**CHALLENGE**
Take the records below from their first line to the line with "C = scene.collection", and restate those lines word for word.

start EXTRACTED DATA

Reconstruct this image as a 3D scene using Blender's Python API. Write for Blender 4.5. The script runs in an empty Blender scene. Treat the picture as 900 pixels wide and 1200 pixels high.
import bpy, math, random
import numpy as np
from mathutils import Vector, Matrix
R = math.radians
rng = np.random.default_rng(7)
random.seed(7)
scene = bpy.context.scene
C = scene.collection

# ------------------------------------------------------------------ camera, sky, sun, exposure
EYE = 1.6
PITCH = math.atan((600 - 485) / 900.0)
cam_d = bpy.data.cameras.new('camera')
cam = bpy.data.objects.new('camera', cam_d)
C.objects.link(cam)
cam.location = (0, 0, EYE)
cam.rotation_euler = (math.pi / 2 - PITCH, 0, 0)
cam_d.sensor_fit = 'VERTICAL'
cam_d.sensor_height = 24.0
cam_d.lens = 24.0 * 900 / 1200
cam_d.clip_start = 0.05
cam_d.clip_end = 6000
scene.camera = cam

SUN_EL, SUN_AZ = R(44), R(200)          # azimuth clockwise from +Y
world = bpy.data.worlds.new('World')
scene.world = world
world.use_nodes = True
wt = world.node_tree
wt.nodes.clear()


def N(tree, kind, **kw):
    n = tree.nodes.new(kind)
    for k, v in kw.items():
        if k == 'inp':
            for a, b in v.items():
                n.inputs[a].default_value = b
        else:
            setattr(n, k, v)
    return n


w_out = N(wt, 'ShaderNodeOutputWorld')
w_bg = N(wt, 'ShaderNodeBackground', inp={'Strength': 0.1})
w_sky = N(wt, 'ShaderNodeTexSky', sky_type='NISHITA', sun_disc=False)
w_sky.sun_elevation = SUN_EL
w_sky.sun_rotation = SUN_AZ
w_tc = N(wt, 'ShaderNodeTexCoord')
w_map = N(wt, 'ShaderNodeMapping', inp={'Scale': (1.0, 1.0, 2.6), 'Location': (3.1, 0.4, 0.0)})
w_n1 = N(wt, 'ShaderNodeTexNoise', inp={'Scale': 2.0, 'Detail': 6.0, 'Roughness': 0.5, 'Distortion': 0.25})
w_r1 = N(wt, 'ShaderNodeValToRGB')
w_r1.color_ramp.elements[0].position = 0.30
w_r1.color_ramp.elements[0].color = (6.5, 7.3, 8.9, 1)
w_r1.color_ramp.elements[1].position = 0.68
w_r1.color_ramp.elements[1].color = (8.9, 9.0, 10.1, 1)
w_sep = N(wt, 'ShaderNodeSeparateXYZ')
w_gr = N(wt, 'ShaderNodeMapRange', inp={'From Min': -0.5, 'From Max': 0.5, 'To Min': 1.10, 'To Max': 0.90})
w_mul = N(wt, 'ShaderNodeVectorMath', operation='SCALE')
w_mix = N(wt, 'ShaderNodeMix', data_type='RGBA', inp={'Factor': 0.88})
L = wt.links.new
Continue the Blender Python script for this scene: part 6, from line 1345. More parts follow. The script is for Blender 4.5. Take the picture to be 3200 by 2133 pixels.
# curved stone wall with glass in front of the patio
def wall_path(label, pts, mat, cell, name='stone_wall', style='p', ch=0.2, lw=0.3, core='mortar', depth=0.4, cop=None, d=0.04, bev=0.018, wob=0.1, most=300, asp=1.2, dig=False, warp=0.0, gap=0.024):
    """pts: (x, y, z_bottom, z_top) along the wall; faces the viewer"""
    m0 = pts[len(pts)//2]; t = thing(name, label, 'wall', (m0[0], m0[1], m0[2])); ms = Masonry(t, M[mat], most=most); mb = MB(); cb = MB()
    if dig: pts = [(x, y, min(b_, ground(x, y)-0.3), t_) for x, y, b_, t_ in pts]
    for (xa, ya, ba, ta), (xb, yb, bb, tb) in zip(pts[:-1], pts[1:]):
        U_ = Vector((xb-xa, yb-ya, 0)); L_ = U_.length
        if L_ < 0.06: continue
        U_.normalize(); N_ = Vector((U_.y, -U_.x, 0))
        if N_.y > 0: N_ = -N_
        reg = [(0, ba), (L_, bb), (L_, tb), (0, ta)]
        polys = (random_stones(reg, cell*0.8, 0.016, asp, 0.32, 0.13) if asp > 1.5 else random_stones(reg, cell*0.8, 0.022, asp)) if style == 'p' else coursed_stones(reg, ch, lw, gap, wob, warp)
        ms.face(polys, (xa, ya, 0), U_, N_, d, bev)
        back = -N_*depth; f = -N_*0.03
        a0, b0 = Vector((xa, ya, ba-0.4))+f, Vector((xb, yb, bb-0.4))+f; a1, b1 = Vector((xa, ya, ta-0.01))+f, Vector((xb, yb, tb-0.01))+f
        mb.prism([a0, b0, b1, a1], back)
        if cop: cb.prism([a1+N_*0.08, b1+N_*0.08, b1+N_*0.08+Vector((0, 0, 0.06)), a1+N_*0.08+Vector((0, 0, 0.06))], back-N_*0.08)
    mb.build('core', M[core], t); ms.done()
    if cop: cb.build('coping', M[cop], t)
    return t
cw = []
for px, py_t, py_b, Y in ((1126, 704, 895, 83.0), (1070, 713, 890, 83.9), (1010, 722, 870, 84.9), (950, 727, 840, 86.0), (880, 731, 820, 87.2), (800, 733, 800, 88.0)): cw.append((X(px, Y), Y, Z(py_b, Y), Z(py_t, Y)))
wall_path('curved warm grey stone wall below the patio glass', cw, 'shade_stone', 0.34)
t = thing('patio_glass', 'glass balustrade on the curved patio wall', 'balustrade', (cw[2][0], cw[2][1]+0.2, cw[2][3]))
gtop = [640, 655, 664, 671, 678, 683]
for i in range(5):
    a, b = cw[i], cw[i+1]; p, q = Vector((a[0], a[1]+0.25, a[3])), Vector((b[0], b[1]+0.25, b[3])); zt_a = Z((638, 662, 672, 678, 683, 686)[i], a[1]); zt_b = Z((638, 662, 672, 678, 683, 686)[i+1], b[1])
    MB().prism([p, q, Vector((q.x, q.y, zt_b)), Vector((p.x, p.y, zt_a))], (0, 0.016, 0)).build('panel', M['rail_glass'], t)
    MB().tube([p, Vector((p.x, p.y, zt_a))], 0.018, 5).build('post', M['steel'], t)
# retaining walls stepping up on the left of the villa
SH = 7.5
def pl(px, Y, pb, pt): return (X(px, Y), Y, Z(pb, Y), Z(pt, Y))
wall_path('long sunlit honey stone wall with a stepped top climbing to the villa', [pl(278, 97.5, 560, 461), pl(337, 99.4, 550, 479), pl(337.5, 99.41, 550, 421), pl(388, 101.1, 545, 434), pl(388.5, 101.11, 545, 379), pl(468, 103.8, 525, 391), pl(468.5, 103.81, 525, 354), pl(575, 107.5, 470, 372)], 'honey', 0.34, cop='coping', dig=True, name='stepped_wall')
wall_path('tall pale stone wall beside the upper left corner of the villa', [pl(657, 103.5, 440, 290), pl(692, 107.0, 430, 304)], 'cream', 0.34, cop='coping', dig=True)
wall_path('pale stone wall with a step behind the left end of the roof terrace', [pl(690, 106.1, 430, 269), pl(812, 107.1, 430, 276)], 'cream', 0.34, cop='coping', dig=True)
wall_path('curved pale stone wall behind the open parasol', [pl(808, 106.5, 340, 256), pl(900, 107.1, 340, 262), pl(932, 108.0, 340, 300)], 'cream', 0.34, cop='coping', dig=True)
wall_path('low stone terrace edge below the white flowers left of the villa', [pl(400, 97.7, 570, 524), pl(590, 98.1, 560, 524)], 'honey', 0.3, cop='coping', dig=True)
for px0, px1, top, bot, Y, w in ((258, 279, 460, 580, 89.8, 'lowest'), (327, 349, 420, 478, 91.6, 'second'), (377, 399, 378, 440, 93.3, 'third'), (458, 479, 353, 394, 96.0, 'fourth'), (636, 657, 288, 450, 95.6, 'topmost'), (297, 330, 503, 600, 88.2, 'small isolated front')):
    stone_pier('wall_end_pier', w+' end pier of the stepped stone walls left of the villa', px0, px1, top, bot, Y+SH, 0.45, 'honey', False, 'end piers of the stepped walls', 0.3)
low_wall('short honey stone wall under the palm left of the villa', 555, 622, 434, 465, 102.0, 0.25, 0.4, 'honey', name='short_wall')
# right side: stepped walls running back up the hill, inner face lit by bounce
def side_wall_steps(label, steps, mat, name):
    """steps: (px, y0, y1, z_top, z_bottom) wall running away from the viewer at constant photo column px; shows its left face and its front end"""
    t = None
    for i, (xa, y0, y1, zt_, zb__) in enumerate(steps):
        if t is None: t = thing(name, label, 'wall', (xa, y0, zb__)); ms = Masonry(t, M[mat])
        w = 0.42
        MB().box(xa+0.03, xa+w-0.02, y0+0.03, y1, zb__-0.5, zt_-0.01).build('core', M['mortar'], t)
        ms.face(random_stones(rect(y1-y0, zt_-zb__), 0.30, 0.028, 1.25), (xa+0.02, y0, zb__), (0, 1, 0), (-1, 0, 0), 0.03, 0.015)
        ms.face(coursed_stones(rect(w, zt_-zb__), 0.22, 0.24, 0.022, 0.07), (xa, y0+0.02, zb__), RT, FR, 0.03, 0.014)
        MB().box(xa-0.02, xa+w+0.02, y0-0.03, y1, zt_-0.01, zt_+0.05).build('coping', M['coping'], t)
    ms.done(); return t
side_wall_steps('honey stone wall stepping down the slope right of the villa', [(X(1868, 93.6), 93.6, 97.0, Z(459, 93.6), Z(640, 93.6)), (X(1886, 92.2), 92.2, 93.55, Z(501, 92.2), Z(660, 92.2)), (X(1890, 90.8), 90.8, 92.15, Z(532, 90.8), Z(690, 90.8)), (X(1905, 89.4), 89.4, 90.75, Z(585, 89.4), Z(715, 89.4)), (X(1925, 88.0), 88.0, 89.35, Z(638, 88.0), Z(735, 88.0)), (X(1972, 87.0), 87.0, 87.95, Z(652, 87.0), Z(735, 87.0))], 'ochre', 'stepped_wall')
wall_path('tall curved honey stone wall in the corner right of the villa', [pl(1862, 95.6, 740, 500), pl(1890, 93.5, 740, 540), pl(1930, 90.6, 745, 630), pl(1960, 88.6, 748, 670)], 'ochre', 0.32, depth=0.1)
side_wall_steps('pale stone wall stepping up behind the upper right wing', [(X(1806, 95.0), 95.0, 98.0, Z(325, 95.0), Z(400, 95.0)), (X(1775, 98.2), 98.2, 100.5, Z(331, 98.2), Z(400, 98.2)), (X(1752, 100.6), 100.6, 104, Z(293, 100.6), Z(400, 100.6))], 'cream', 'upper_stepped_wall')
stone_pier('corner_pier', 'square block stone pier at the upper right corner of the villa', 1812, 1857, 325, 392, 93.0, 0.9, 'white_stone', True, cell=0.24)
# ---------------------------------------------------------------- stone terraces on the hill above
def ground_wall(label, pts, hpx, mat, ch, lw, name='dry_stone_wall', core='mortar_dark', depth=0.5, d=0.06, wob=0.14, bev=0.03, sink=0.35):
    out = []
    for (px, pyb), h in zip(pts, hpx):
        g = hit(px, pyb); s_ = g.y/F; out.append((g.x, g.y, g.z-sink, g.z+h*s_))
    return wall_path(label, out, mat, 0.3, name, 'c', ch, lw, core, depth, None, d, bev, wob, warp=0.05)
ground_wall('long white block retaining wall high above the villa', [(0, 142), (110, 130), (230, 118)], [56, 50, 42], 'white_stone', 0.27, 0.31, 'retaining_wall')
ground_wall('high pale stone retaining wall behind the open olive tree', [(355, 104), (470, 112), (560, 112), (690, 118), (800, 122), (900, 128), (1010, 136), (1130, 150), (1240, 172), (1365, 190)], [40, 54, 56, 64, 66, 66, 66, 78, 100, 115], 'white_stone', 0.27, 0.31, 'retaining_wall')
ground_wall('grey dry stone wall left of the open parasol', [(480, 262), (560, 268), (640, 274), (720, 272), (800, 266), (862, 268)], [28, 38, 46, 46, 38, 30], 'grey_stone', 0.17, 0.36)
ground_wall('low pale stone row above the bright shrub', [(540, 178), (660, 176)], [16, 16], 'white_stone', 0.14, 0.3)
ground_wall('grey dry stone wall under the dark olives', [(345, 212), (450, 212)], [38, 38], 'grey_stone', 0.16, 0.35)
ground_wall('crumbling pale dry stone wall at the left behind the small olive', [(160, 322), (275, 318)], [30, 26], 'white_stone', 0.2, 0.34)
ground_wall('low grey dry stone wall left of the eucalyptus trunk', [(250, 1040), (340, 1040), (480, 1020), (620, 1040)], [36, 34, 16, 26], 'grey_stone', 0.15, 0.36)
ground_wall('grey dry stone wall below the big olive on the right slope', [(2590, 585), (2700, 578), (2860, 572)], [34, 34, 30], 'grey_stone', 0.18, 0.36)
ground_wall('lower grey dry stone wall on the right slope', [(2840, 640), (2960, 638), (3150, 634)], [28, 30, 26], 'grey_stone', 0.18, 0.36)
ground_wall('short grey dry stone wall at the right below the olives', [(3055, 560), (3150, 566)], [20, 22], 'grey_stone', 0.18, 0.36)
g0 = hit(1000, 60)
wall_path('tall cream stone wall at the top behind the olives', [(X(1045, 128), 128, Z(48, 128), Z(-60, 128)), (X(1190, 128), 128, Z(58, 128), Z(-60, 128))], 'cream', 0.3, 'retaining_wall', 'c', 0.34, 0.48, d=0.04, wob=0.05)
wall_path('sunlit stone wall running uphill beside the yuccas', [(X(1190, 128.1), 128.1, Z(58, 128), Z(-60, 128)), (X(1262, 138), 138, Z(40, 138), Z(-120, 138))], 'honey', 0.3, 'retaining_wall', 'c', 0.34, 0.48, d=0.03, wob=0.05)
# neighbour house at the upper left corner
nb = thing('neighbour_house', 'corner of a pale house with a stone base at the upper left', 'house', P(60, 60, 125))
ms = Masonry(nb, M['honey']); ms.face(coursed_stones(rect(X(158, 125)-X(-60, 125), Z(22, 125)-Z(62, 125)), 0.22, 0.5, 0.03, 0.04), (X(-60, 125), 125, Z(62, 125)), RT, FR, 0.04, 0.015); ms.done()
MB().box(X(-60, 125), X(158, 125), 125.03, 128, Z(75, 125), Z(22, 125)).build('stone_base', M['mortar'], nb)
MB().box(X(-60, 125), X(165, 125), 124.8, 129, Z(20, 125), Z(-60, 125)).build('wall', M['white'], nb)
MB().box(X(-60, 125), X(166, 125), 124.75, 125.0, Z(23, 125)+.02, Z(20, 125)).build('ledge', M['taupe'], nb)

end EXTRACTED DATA

**RESULT OF THE TASK**
Reconstruct this image as a 3D scene using Blender's Python API. Write for Blender 4.5. The script runs in an empty Blender scene. Treat the picture as 900 pixels wide and 1200 pixels high.
import bpy, math, random
import numpy as np
from mathutils import Vector, Matrix
R = math.radians
rng = np.random.default_rng(7)
random.seed(7)
scene = bpy.context.scene
C = scene.collection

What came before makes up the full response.